La produzione della Laika non è nuova a questi successi - dopo La sposa cadavere, Coraline e la porta magica, ParaNorman e Boxtrolls - ma nel caso del film diretto dall'esordiente (alla regia, ma già produttore degli ultimi due dei suddetti) Travis Knight la fascinazione è davvero notevole. L'avventura del piccolo Kubo, cantastorie e mago degli origami, costretto a sfuggire da persecutori soprannaturali e a cercare di scoprire il mistero legato alla sua famiglia, indizio dopo indizi, ci fa attraversare con lui mondi talmente diversi nei quali viene spontaneo sospendere l'incredulità, tanta è la forza visiva e narrativa di quello che vediamo scorrere sullo schermo.



È un ritorno della favola, storicamente intesa, quella fissata dai canoni letterari di Todorov, ma anche quella capace di far tornare bambini i più grandi e far sentire adulti i più piccoli. Perché tutti abbiamo un passato, tutti sentiamo irrazionalmente la forza di certi legami, tutti miriamo a costruire una nostra piccola comunità, della quale spesso non ci rendiamo conto di essere il fulcro, consapevolezza che costa fatica, e percorsi al limite dell'iniziatico. Qui più che mai, con l'identità tra fantastico e reale che sin da subito si stabilisce, consentendoci di seguire il nostro eroe nella sua crescita.

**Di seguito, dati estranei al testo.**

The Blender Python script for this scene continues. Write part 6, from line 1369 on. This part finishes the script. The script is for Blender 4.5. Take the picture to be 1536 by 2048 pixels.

Come rinunciare a una sola delle tappe che si susseguono, dalle più drammatiche alle più comiche. Che Favola sarebbe, senza qualcuna di esse? Senza l'incitamento della scimmia di legno, l'impaccio dello scarabeo samurai, la minaccia del misterioso nonno… e tutti gli altri personaggi, che piano - livello dopo livello - scopriamo. O meglio, si mostrano, in maniera diretta, genuina, accompagnandolo nella rivelazione e regalando a noi ripetute occasioni di godere della bellezza del tratto e dell'affresco che li e si compone. Uno scenario complesso eppure lineare, per sfruttamento di colori e per la ingannevole rigidità di certi disegni, funzionale a una essenzialità che si staglia sulla ricchezza degli sfondi e che si scopre complementare a quella dei nostri eroi, non inutilmente sovrastrutturati da restare impermeabili ai più piccoli, non banalmente fiabeschi da annoiare i più grandi.



Una mitologia famililare fatta di amore e onore, che prende corpo davanti ai nostri occhi; come le composizioni di Kubo, i suoi animali di carta, la sua nave di foglie… O come la splendida Stop Motion e le scenografie di combattimenti che altre produzioni non potranno che invidiare, e che rimandano a un classicismo tanto letterario quanto cinematografico. Un miracolo che in definitiva si svela assolutamente riconoscibile, sia per la vita che trasmette anche nei momenti più tragici e definitivi, sia per l'insegnamento - non originale, certo, ma niente affatto banale, soprattutto in questa forma - che anche la morte non è altro che un momento di passaggio, un altro inizio, da esperire tenendo cara la memoria di quel che è stato, consolatoria quanto di ispirazione; un cambiamento, che può nascondere soprese (come la versione di While my Guitar Gently Weeps di George Harrison cantata da Regina Spektor, con cui il film ci saluta). E che ogni figura della nostra storia contiene in sé tanto buono quanto cattivo, e che a volte la differenza tra i due passa per la consapevolezza delle intenzioni e dall'accettazione della diversità, anche solo dei punti di vista e delle scelte altrui. E che forse è inutile cercare una perfezione che sia assoluta, se ci allontana dall'umanità che ci circonda.